Tag Archives: Overpriced Boston Foodstuffs

Centre Street Cafe: Jamaica Pain

22 Aug

Oh,  Jamaica Plain, lush city oasis, playground for puppies, ancestral home of fabulous ice cream and overpriced organic raw granola.  Do your wide-ranging borders contain a haven for nachos as well?  We’ve had moderate luck at James’ Gate but it only left us wanting more.  Next up, the Centre Street Cafe, a funky little joint on (you guessed it) Centre Street in the heart of JP’s downtown.  They’re famous for their brunch, eclectic dishes and generally fresh/local/organic ingredients.  Bodes well for the nachos, right?  Let’s discuss:

  • Appearance: (6) While colorful, the ingredients were perhaps a little too partitioned off.
  • Quality of Ingredients: (5) “Stone-ground” tortilla chips tasted like…tortilla chips.  Tomato salsa was no where near as fresh as we had expected.  Guacamole was average.  Beans were from a can.  Sensing a pattern here?
  • Distribution of Toppings:  (6) There was a ton of cheese on these nachos, and it got everywhere.  Great, right?  Well, only if the cheese is melted enough to actually make it into your mouth, instead of sticking together in a glob on the plate when you extract a chip.  Having the beans and guacamole in sections made it difficult to get more than one topping on each chip.
  • Price: (3) At $12 WITHOUT any extra toppings (chicken or tofu would be an extra $2), these were a bit of a giant ripoff.
  • Overall: 20/40. It’s such a shame, with all the other interesting, delicious, moderately-priced items on the menu (we greatly enjoyed the polenta fries with chipotle ranch), that these nachos are such a mediocre, unimaginative mess.  Centre Street Cafe needs to either give them some serious love and attention or just take them off the menu already.
Advertisements

Cactus Club: The Official Boylston Epic (Part 4)

13 Jun

Looking for overpriced Mexican food?
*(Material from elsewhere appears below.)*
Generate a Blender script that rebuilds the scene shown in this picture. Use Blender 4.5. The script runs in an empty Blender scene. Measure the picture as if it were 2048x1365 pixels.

Weak margaritas? Bro-ish atmosphere? A stuffed buffalo that occasionally breathes smoke??? Are you in the Hynes Convention Center area or willing to commute to get there? If so, than Nacho Patrol has the place for you!

Cactus Club

Located (as is the pattern these days) on scenic Boylston St. just off Mass. Ave., The Cactus Club isn’t the only restaurant in the area that provides diners with the sensual taste experience of greasy Tex-Mex. Maybe we were just there on an off-day. After all, they are said to have the best margaritas in Boston. But when your “traditional margarita” with Cuervo sets you back $10.50 and your enchilada $10, you are more inclined to notice the poor quality of the food. On that upbeat note, let’s wax nacho:

  • Appearance: (9) For all the crap they do wrong, Cactus Club certainly has presentation down to a science. Despite a little char, these nachos were absolutely beautiful, as fresh and bright as a sunny day.
  • Quality of Ingredients: ( 7 ) how refreshing to get some black beans! It went a long way it battening down the chili powder hatches, which seemed to have blown open in some sort of Incident. It was literally a chili powder keg, reminiscent of some childhood mess your mother made in the crock pot. However, we did enjoy the pico (a little chili-ey itself) and the lemony guac.
  • Distribution of Toppings: (7) We suspect Cactus Club may have, at some point, hijacked Cabot Farms to fund the massive volume of cheese used on these nachos. The farmers weep and the cows’ udders are utterly tapped. At that same point, somewhere on the coast, three Nacho Patrollers simultaneously witness the glory of oh-so-much gooey cheese while attempting to chisel the clots out of their hearts. Luckily the excitement brought us back to life–it only took as a little digging to discover that the cheese was simply a ruse to disguise the plate of naked chips below. Sure, there was a lot, but in not layering it, the “cheese helmet” cooled and congealed quickly, making for an unpleasant and difficult nacho experience. Also, this could be nit-picky, but the wax paper underneath the nachos often proved to be problematic.
  • Price: (5) $12 for this particular plate, which we officially award the “Biggest Rip-Off Award” in Nachos. They do offer an $8 option, sans meat and guac. $8 for chips and cheese. A travesty!
  • Overall: (29/40)

Boylston, Boylston, Boylston…What shall these Nacho-Lovers do with you? After our overrated margaritas and wallet-cleaning nachos, we considered being sad. But then we remembered that Pour House is right next door…and there was much rejoicing.